Dalla parte giusta
Agata, 27 anni, ha scelto di fare la tutor per i minori stranieri non accompagnati.
di Stefania Careddu
“Non abbiamo colpe se siamo nati dalla parte sbagliata e soprattutto voi non avete alcun merito di essere nati dalla parte giusta”. La risposta di un rifugiato somalo a chi gli chiedeva perché aveva deciso di fuggire è la “molla” che ha spinto Agata Cultraro a diventare una tutor per minori stranieri non accompagnati. Ventisette anni, al termine degli studi in psicologia, con in tasca la significativa esperienza del servizio civile svolto in una struttura di seconda accoglienza, decide di mettere a disposizione tempo, energie, competenze per seguire, a livello giuridico ma anche emotivo e umano, quei ragazzi non ancora maggiorenni che arrivano in Italia da soli e hanno bisogno di qualcuno che li rappresenti legalmente. Frequenta il corso organizzato a Catania dal Centro Mediterraneo Giorgio La Pira in collaborazione con la Fondazione Migrantes e l’Associazione per gli Studi Giuridici sull’Immigrazione per ottenere “gli strumenti teorici e pratici” e sei mesi fa viene iscritta nell’elenco dei Tutori. “Da quando ho iniziato – racconta Agata – ho avuto la delega di una ventina di minori distribuiti tra la mia città, Scordia, Caltagirone e altri comuni limitrofi della provincia. Il rapporto dovrebbe essere uno ad uno, ma in concreto questo non è possibile perché i tutor sono pochi e i minori molti. Attualmente ne seguo 14, tra cui una ragazza e una neonata, figlia di una minorenne affidata già ad un altro tutor”. Per tutti loro è come una sorella, un’amica. “In realtà, anche un po’ nonna – sorride – dal momento che uno dei primi ragazzi, che ha appena compiuto 18 anni ma che continuo a seguire, è diventato papà”.

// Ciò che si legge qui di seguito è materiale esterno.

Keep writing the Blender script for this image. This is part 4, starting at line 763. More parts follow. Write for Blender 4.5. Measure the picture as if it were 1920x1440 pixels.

“La maggior parte dei minori richiede la protezione internazionale e per poter fare l’audizione davanti alla Commissione il tutore è indispensabile”, spiega Agata sottolineando che “quello è un momento particolarmente delicato perché il ragazzo racconta la sua storia, il perché è scappato e perché non può tornare a casa”. “È qui che spesso vengono fuori elementi mai detti, in cui emerge tutto il vissuto emotivo del ragazzo che si gioca tutte le carte per avere la possibilità di restare in Italia e tu sei lì, spesso a fare da scudo”, confida la giovane tutor evidenziando l’importanza per il minore di avere questa figura di riferimento, sebbene l’iter duri ancora molto. L’abbinamento infatti “viene fatto con tempi lunghi, anche un anno dopo rispetto all’arrivo del ragazzo. Capita che il tutor sia presente dall’inizio del percorso, ma nella stragrande maggioranza delle volte si inserisce in un iter già avviato dalla comunità di accoglienza”. Sia in un caso che nell’altro “ci scambiamo subito i numeri di telefono così possono chiamarmi quando vogliono, se hanno una difficoltà, un problema da risolvere o semplicemente voglia di chiacchierare. Sanno che c’è qualcuno che pensa a loro, che non sono dei numeri e che non sono soli”, sottolinea la giovane di Scordia che si dice “orgogliosa” della scelta fatta. “Non giochiamo ad armi pari: loro lottano per quei bisogni che per noi sono scontati. Stando con questi ragazzi – dice – ti rendi conto della relatività del tuo mondo”. Come quella volta che, conclude Agata, “andai a fare visita ad un minore ricoverato in ospedale a causa di una tubercolosi che, nonostante la sofferenza e la noia di trovarsi in un posto dove non conosceva nessuno e dove capiva poco, mi accolse con un grande sorriso. Gli chiesi il motivo di quel sorriso. Mi rispose che il suo nome in italiano significava ‘Felice’ e che quindi non poteva che esserlo”.